Synaptec Launches Light-Speed Cable Fault Response Tool

Synaptec has launched Refase, a new distributed sensor system said to significantly reduce outage and repair costs caused by subsea power cable faults by providing an automated response.

According to Synaptec, Refase reaches 100km out to sea and collates electrical performance measurements from up to 50 different locations at the speed of light and completely passively by sending and reflecting light along one of the optical fibers available inside subsea power cables.

The practical benefit is that faults can be recognized and responded to in any cable connecting any number of turbines since the technology has the ability to distinguish which cable section failed and is small enough to fit, the company said.

The reason why this is important for the renewables industry is speed as Refase recognizes faults in a specific cable and permits unaffected cables and turbines to return to production within milliseconds, much faster than humans or circuit breakers, which results in significantly reduced O&M response times, repair costs, asset damage and income loss, according to Synaptec.

The company said its objective with Refase is to reduce operating cost by eliminating human response costs, including the cost of engineers, crew transfer vessels, and often days of waiting for a weather window to reach the offshore substation to undertake manual fault location.

In addition, Synaptec wants to minimize the loss of income, returning healthy cables and turbines to generation in milliseconds instead of days, as well as to avoid the damage from repeat exposure to faults caused by manual fault location.

“Until now, no-one has been able to use optical fiber for real-time monitoring and control of offshore wind power assets, which by their nature are remote and inaccessible. Optical fiber is the gold standard for long range applications like this so using something you already paid for to remote detect faults and automate the response offers significant capex and operating cost savings for operators,” Philip Orr, Managing Director of Synaptec, said.

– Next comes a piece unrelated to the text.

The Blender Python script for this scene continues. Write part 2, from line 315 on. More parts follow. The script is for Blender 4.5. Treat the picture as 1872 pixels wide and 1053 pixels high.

“We call it our ‘free-from’ approach; we are free from live copper wiring, big housings, power supplies, the requirement for GPS satellite access or data networks, and it even reduces the need for human intervention; it is completely unique.”

Refase, or Remote Fault Sensing, was developed with partial funding from SSE and ScottishPower. Its core technology was the product of research and development carried out by the company founders at the University of Strathclyde’s Institute of Energy and Environment.